> **Task requirements**
What follows is a set of records; restate each one word for word and drop the pictures.

##### The input

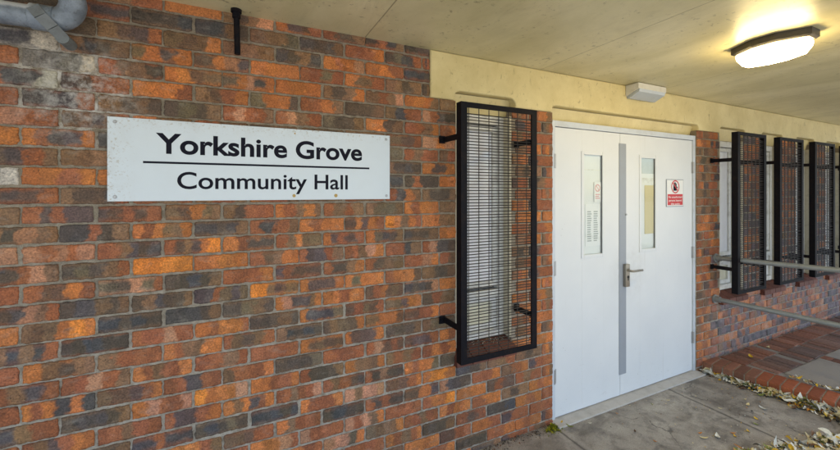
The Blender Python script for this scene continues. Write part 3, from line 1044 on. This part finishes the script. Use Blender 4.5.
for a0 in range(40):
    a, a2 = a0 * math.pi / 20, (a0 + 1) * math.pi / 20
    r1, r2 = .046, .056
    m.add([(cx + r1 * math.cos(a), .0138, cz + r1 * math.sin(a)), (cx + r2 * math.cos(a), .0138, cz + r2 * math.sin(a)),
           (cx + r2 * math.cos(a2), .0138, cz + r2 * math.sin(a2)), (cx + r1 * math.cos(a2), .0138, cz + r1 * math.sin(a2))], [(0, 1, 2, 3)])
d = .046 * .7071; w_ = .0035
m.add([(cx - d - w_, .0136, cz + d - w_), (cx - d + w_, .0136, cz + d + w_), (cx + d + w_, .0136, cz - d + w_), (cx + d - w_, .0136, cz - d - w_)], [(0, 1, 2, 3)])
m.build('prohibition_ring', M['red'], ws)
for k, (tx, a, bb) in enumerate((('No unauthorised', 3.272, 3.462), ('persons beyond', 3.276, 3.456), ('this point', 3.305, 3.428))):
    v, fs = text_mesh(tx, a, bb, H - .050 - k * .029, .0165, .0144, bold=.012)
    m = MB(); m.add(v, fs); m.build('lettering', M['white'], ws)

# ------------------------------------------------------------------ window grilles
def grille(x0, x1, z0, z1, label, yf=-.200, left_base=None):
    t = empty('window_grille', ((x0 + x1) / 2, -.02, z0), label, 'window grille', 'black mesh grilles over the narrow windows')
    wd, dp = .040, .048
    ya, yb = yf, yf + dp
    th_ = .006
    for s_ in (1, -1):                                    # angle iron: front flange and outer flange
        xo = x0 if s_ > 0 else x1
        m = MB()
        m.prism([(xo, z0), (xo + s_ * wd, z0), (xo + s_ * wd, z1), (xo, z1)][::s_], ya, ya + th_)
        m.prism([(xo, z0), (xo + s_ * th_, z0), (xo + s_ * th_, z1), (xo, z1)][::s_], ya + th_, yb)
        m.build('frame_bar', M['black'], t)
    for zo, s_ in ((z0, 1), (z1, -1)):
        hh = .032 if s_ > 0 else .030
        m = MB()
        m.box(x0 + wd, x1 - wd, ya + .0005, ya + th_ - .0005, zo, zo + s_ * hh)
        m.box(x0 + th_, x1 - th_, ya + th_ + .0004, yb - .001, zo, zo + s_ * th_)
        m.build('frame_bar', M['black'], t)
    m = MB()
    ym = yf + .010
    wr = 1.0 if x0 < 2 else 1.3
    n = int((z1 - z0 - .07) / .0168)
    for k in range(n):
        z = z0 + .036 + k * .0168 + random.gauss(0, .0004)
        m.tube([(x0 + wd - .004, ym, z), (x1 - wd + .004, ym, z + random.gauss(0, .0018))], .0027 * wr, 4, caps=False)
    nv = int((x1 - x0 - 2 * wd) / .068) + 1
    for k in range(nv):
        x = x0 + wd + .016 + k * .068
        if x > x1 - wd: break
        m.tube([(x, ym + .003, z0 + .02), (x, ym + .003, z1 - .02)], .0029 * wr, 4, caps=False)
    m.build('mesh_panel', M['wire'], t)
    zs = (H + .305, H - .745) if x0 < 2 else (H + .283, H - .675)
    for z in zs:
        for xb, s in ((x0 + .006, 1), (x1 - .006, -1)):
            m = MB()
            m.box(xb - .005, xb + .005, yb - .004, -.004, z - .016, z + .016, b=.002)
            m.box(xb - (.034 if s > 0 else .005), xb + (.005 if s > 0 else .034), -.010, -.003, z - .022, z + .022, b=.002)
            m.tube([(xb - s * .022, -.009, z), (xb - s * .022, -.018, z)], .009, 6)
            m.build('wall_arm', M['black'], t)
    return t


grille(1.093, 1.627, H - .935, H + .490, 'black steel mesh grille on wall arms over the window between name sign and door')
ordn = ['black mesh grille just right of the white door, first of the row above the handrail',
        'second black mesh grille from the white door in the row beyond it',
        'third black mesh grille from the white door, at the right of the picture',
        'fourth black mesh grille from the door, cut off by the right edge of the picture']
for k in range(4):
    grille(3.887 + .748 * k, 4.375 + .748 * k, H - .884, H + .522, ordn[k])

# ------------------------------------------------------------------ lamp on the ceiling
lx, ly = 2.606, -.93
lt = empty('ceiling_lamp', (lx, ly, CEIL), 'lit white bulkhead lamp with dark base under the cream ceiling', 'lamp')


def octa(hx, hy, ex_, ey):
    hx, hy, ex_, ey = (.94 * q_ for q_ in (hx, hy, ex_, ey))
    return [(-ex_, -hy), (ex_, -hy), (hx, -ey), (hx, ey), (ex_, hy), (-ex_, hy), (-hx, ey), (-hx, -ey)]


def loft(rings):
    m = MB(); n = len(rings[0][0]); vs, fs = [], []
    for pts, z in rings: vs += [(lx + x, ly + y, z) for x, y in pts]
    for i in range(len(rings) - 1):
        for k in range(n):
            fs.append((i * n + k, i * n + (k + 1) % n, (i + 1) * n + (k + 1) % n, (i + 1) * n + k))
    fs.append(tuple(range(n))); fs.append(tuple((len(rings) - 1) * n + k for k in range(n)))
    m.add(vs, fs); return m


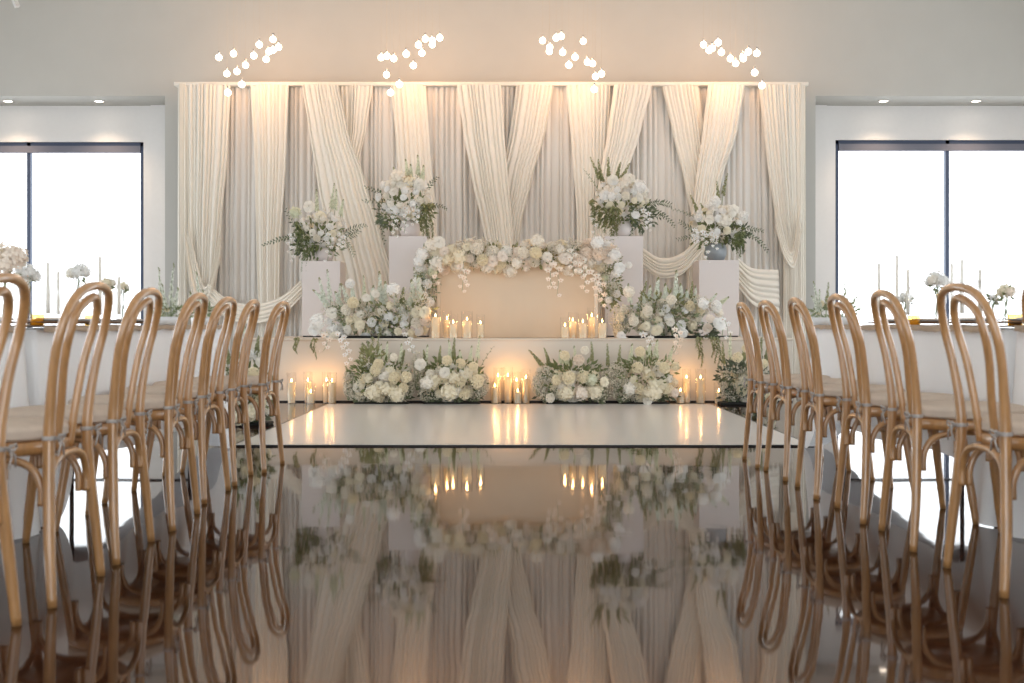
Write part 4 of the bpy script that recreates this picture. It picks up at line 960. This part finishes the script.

##########

> **The output**
The Blender Python script for this scene continues. Write part 3, from line 1044 on. This part finishes the script. Use Blender 4.5.
for a0 in range(40):
    a, a2 = a0 * math.pi / 20, (a0 + 1) * math.pi / 20
    r1, r2 = .046, .056
    m.add([(cx + r1 * math.cos(a), .0138, cz + r1 * math.sin(a)), (cx + r2 * math.cos(a), .0138, cz + r2 * math.sin(a)),
           (cx + r2 * math.cos(a2), .0138, cz + r2 * math.sin(a2)), (cx + r1 * math.cos(a2), .0138, cz + r1 * math.sin(a2))], [(0, 1, 2, 3)])
d = .046 * .7071; w_ = .0035
m.add([(cx - d - w_, .0136, cz + d - w_), (cx - d + w_, .0136, cz + d + w_), (cx + d + w_, .0136, cz - d + w_), (cx + d - w_, .0136, cz - d - w_)], [(0, 1, 2, 3)])
m.build('prohibition_ring', M['red'], ws)
for k, (tx, a, bb) in enumerate((('No unauthorised', 3.272, 3.462), ('persons beyond', 3.276, 3.456), ('this point', 3.305, 3.428))):
    v, fs = text_mesh(tx, a, bb, H - .050 - k * .029, .0165, .0144, bold=.012)
    m = MB(); m.add(v, fs); m.build('lettering', M['white'], ws)

# ------------------------------------------------------------------ window grilles
def grille(x0, x1, z0, z1, label, yf=-.200, left_base=None):
    t = empty('window_grille', ((x0 + x1) / 2, -.02, z0), label, 'window grille', 'black mesh grilles over the narrow windows')
    wd, dp = .040, .048
    ya, yb = yf, yf + dp
    th_ = .006
    for s_ in (1, -1):                                    # angle iron: front flange and outer flange
        xo = x0 if s_ > 0 else x1
        m = MB()
        m.prism([(xo, z0), (xo + s_ * wd, z0), (xo + s_ * wd, z1), (xo, z1)][::s_], ya, ya + th_)
        m.prism([(xo, z0), (xo + s_ * th_, z0), (xo + s_ * th_, z1), (xo, z1)][::s_], ya + th_, yb)
        m.build('frame_bar', M['black'], t)
    for zo, s_ in ((z0, 1), (z1, -1)):
        hh = .032 if s_ > 0 else .030
        m = MB()
        m.box(x0 + wd, x1 - wd, ya + .0005, ya + th_ - .0005, zo, zo + s_ * hh)
        m.box(x0 + th_, x1 - th_, ya + th_ + .0004, yb - .001, zo, zo + s_ * th_)
        m.build('frame_bar', M['black'], t)
    m = MB()
    ym = yf + .010
    wr = 1.0 if x0 < 2 else 1.3
    n = int((z1 - z0 - .07) / .0168)
    for k in range(n):
        z = z0 + .036 + k * .0168 + random.gauss(0, .0004)
        m.tube([(x0 + wd - .004, ym, z), (x1 - wd + .004, ym, z + random.gauss(0, .0018))], .0027 * wr, 4, caps=False)
    nv = int((x1 - x0 - 2 * wd) / .068) + 1
    for k in range(nv):
        x = x0 + wd + .016 + k * .068
        if x > x1 - wd: break
        m.tube([(x, ym + .003, z0 + .02), (x, ym + .003, z1 - .02)], .0029 * wr, 4, caps=False)
    m.build('mesh_panel', M['wire'], t)
    zs = (H + .305, H - .745) if x0 < 2 else (H + .283, H - .675)
    for z in zs:
        for xb, s in ((x0 + .006, 1), (x1 - .006, -1)):
            m = MB()
            m.box(xb - .005, xb + .005, yb - .004, -.004, z - .016, z + .016, b=.002)
            m.box(xb - (.034 if s > 0 else .005), xb + (.005 if s > 0 else .034), -.010, -.003, z - .022, z + .022, b=.002)
            m.tube([(xb - s * .022, -.009, z), (xb - s * .022, -.018, z)], .009, 6)
            m.build('wall_arm', M['black'], t)
    return t


grille(1.093, 1.627, H - .935, H + .490, 'black steel mesh grille on wall arms over the window between name sign and door')
ordn = ['black mesh grille just right of the white door, first of the row above the handrail',
        'second black mesh grille from the white door in the row beyond it',
        'third black mesh grille from the white door, at the right of the picture',
        'fourth black mesh grille from the door, cut off by the right edge of the picture']
for k in range(4):
    grille(3.887 + .748 * k, 4.375 + .748 * k, H - .884, H + .522, ordn[k])

# ------------------------------------------------------------------ lamp on the ceiling
lx, ly = 2.606, -.93
lt = empty('ceiling_lamp', (lx, ly, CEIL), 'lit white bulkhead lamp with dark base under the cream ceiling', 'lamp')


def octa(hx, hy, ex_, ey):
    hx, hy, ex_, ey = (.94 * q_ for q_ in (hx, hy, ex_, ey))
    return [(-ex_, -hy), (ex_, -hy), (hx, -ey), (hx, ey), (ex_, hy), (-ex_, hy), (-hx, ey), (-hx, -ey)]


def loft(rings):
    m = MB(); n = len(rings[0][0]); vs, fs = [], []
    for pts, z in rings: vs += [(lx + x, ly + y, z) for x, y in pts]
    for i in range(len(rings) - 1):
        for k in range(n):
            fs.append((i * n + k, i * n + (k + 1) % n, (i + 1) * n + (k + 1) % n, (i + 1) * n + k))
    fs.append(tuple(range(n))); fs.append(tuple((len(rings) - 1) * n + k for k in range(n)))
    m.add(vs, fs); return m


Write part 4 of the bpy script that recreates this picture. It picks up at line 960. This part finishes the script.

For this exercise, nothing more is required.